- **WHAT TO PRODUCE**
Print the listing from its top line through the line containing "R_ = math.radians", nothing more, and leave out the pictures.
>>>>>
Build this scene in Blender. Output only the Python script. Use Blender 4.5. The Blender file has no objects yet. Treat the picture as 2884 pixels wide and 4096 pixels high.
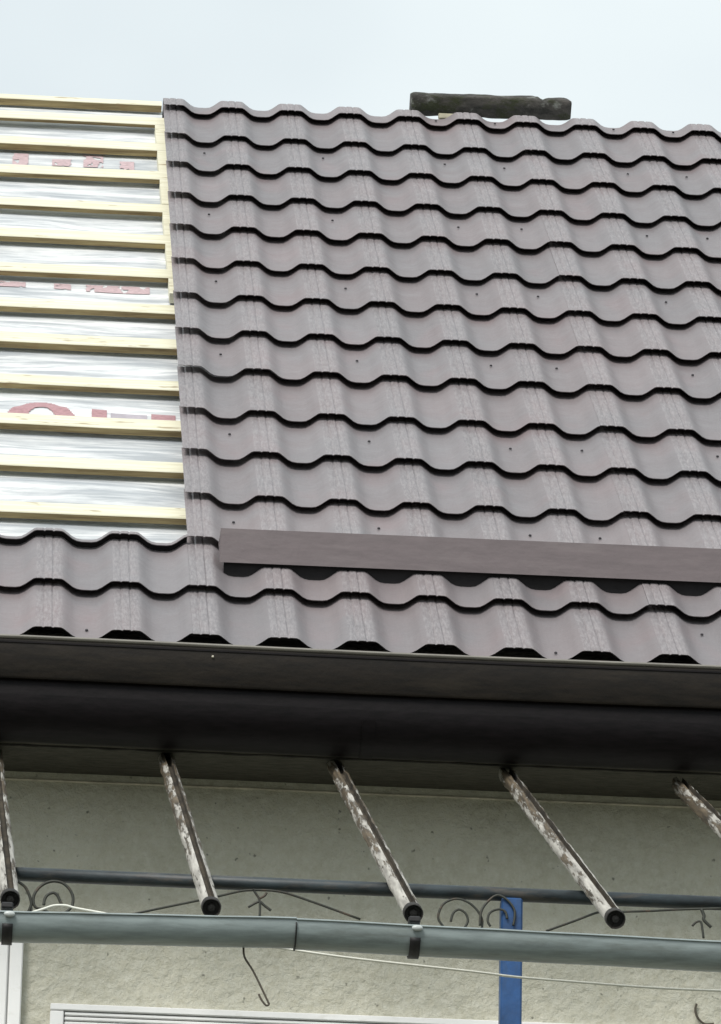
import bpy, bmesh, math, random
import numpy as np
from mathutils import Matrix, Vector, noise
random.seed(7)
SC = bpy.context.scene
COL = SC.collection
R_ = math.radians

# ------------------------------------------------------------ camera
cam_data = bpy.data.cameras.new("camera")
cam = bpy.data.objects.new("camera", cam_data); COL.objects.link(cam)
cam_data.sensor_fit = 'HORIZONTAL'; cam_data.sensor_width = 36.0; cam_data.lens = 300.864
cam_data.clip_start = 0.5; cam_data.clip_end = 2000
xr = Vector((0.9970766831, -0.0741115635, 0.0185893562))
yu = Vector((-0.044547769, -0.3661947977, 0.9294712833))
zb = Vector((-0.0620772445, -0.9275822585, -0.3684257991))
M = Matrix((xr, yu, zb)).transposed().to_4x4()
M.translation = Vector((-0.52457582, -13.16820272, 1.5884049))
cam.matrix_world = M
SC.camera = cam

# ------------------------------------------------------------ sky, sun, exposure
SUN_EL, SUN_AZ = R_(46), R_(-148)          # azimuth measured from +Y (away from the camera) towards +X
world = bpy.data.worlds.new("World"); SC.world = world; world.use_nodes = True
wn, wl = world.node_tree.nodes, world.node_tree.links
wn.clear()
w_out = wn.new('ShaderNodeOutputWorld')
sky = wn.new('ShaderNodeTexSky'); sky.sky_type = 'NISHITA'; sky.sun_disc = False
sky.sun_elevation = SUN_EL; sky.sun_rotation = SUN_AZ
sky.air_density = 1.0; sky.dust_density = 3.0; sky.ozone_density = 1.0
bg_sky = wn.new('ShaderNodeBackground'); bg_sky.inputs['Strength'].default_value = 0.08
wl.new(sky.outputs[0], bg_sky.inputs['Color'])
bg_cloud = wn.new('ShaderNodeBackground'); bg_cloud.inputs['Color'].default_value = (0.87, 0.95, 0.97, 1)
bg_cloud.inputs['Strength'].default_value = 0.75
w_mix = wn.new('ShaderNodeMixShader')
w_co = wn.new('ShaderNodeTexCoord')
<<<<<
- **CORRECT OUTPUT**
Build this scene in Blender. Output only the Python script. Use Blender 4.5. The Blender file has no objects yet. Treat the picture as 2884 pixels wide and 4096 pixels high.
import bpy, bmesh, math, random
import numpy as np
from mathutils import Matrix, Vector, noise
random.seed(7)
SC = bpy.context.scene
COL = SC.collection
R_ = math.radians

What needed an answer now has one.